» **YOUR INSTRUCTIONS**: Reproduce the material that follows, please, but only from its first line to the line containing "S.view_settings.use_curve_mapping = False;", inclusive.
+--
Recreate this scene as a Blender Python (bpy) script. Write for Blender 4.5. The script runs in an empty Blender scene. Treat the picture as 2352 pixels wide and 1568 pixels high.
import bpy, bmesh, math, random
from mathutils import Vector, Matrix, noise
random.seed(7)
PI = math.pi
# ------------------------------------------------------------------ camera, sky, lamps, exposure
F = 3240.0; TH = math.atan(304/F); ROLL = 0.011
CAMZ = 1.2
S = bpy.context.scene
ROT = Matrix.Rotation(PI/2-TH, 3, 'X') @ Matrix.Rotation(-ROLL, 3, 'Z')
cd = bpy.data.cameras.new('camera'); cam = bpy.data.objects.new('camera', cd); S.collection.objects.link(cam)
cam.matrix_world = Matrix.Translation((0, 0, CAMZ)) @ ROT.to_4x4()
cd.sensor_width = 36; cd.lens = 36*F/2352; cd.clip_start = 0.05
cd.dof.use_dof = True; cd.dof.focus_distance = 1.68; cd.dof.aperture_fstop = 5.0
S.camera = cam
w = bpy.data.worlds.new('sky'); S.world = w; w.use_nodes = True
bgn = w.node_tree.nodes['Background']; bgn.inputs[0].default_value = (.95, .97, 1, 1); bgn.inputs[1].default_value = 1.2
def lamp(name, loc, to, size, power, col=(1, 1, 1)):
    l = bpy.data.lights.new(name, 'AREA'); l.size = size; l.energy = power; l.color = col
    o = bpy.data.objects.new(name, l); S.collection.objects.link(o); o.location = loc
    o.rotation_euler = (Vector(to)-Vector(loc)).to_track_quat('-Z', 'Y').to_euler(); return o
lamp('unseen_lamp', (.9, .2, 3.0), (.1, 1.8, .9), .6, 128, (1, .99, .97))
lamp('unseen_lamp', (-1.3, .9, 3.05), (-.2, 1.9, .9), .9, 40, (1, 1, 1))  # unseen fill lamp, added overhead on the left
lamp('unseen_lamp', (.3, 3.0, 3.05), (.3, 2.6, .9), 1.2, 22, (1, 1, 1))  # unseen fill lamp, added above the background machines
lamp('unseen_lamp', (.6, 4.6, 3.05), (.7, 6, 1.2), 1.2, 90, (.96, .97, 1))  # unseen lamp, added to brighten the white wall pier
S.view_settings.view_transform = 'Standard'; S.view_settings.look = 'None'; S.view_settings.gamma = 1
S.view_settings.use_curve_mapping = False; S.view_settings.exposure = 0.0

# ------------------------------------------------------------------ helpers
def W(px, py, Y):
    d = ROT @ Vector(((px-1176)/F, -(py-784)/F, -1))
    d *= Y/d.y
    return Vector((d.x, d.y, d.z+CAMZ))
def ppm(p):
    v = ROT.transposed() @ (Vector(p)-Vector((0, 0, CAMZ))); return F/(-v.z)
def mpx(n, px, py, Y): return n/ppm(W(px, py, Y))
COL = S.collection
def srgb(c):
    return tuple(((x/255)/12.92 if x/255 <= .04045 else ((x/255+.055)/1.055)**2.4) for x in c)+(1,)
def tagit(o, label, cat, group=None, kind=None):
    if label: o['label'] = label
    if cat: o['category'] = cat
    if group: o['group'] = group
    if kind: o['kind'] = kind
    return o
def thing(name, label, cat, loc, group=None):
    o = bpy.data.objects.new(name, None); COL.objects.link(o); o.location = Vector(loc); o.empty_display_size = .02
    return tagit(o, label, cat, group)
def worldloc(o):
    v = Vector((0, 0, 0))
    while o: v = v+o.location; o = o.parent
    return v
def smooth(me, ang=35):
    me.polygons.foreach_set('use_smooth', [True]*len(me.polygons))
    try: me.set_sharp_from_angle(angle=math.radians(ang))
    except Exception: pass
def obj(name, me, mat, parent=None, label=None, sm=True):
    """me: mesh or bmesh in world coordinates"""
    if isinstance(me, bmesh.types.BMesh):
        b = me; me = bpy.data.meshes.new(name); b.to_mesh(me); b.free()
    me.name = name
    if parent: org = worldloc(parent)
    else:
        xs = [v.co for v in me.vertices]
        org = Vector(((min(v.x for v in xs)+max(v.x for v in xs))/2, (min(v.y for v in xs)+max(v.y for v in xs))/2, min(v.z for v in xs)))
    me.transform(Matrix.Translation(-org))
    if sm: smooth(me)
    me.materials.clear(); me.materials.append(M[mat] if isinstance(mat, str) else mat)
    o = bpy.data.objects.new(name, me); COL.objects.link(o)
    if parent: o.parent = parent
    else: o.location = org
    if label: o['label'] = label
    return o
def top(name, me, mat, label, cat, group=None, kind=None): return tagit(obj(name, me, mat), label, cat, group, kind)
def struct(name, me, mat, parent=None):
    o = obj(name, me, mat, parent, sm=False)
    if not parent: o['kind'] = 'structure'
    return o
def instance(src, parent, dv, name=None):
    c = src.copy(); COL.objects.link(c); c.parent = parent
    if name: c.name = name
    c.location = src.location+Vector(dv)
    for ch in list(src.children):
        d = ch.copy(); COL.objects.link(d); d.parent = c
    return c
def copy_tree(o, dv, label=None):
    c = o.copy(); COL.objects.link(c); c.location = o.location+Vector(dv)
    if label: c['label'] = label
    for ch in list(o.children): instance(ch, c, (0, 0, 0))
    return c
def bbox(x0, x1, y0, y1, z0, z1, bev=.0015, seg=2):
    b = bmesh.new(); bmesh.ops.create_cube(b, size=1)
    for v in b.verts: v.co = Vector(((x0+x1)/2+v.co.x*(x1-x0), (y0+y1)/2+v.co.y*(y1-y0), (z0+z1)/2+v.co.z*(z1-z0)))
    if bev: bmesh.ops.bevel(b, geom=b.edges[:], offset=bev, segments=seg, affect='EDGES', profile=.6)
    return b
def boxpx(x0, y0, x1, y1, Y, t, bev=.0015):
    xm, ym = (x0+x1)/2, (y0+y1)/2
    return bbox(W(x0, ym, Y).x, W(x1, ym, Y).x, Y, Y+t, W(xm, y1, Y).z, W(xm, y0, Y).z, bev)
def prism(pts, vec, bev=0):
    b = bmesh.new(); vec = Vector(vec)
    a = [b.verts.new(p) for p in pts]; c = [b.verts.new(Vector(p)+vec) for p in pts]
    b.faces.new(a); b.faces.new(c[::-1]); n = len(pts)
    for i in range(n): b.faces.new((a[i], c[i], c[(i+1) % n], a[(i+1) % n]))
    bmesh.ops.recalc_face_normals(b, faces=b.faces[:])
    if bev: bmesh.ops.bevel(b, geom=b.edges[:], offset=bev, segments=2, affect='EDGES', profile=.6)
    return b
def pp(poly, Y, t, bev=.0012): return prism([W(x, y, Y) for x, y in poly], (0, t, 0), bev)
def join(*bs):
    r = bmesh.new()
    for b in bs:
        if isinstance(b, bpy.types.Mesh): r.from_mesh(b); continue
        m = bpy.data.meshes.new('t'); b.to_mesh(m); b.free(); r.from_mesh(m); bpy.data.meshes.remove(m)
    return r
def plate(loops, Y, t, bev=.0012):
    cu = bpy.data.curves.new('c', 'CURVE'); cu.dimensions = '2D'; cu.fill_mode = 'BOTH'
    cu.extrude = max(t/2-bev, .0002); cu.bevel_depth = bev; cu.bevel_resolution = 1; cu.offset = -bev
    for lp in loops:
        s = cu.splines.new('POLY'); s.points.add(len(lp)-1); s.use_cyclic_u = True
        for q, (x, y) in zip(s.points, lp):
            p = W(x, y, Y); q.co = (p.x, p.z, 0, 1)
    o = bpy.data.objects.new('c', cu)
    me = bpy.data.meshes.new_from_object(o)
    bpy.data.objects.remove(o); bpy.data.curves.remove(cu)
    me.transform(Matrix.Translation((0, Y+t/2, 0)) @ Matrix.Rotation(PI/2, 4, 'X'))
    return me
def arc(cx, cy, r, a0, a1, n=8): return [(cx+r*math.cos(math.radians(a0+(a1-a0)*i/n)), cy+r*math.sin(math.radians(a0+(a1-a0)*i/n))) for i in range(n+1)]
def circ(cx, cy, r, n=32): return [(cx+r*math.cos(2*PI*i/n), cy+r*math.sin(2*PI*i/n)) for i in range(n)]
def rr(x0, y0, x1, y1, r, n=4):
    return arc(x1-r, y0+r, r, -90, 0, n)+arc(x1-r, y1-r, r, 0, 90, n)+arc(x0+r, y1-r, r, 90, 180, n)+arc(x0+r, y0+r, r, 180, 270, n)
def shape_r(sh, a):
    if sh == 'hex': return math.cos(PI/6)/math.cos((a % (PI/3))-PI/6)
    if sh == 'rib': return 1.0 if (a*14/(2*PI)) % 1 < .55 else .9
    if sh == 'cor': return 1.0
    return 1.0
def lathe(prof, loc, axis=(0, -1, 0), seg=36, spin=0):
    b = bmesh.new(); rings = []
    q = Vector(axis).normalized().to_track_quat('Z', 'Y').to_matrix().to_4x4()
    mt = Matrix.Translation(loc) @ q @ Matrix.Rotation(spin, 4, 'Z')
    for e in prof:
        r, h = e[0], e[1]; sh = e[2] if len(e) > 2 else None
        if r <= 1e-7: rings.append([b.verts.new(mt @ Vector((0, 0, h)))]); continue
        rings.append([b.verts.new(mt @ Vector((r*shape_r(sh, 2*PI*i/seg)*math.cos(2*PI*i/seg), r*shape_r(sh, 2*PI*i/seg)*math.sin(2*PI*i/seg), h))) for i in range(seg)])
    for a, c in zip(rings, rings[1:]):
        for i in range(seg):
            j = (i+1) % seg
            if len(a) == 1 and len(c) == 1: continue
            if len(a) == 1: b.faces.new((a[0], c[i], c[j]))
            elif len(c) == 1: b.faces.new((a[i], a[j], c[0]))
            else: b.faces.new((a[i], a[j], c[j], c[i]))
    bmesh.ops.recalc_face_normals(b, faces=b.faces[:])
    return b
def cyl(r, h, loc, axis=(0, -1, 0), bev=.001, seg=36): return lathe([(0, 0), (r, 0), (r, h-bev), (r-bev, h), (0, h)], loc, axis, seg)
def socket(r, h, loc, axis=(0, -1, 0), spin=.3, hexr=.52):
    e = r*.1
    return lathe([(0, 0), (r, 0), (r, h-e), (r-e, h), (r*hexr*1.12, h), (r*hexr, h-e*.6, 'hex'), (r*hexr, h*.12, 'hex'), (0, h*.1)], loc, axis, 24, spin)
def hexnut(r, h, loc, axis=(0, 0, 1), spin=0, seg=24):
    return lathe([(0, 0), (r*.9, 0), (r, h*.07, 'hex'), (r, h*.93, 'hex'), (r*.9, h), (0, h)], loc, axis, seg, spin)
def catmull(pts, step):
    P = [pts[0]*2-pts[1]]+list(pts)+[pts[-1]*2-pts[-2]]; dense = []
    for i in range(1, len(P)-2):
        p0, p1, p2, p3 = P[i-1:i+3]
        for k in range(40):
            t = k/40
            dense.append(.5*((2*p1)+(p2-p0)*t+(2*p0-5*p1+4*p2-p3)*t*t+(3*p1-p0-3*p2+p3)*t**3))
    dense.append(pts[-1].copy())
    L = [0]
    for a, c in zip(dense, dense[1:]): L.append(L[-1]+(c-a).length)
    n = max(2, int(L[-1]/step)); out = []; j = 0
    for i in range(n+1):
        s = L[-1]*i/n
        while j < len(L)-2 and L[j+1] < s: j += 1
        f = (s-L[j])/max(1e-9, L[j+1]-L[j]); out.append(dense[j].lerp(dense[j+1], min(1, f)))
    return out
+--
» **FINAL RESULT**:
Recreate this scene as a Blender Python (bpy) script. Write for Blender 4.5. The script runs in an empty Blender scene. Treat the picture as 2352 pixels wide and 1568 pixels high.
import bpy, bmesh, math, random
from mathutils import Vector, Matrix, noise
random.seed(7)
PI = math.pi
# ------------------------------------------------------------------ camera, sky, lamps, exposure
F = 3240.0; TH = math.atan(304/F); ROLL = 0.011
CAMZ = 1.2
S = bpy.context.scene
ROT = Matrix.Rotation(PI/2-TH, 3, 'X') @ Matrix.Rotation(-ROLL, 3, 'Z')
cd = bpy.data.cameras.new('camera'); cam = bpy.data.objects.new('camera', cd); S.collection.objects.link(cam)
cam.matrix_world = Matrix.Translation((0, 0, CAMZ)) @ ROT.to_4x4()
cd.sensor_width = 36; cd.lens = 36*F/2352; cd.clip_start = 0.05
cd.dof.use_dof = True; cd.dof.focus_distance = 1.68; cd.dof.aperture_fstop = 5.0
S.camera = cam
w = bpy.data.worlds.new('sky'); S.world = w; w.use_nodes = True
bgn = w.node_tree.nodes['Background']; bgn.inputs[0].default_value = (.95, .97, 1, 1); bgn.inputs[1].default_value = 1.2
def lamp(name, loc, to, size, power, col=(1, 1, 1)):
    l = bpy.data.lights.new(name, 'AREA'); l.size = size; l.energy = power; l.color = col
    o = bpy.data.objects.new(name, l); S.collection.objects.link(o); o.location = loc
    o.rotation_euler = (Vector(to)-Vector(loc)).to_track_quat('-Z', 'Y').to_euler(); return o
lamp('unseen_lamp', (.9, .2, 3.0), (.1, 1.8, .9), .6, 128, (1, .99, .97))
lamp('unseen_lamp', (-1.3, .9, 3.05), (-.2, 1.9, .9), .9, 40, (1, 1, 1))  # unseen fill lamp, added overhead on the left
lamp('unseen_lamp', (.3, 3.0, 3.05), (.3, 2.6, .9), 1.2, 22, (1, 1, 1))  # unseen fill lamp, added above the background machines
lamp('unseen_lamp', (.6, 4.6, 3.05), (.7, 6, 1.2), 1.2, 90, (.96, .97, 1))  # unseen lamp, added to brighten the white wall pier
S.view_settings.view_transform = 'Standard'; S.view_settings.look = 'None'; S.view_settings.gamma = 1
S.view_settings.use_curve_mapping = False; S.view_settings.exposure = 0.0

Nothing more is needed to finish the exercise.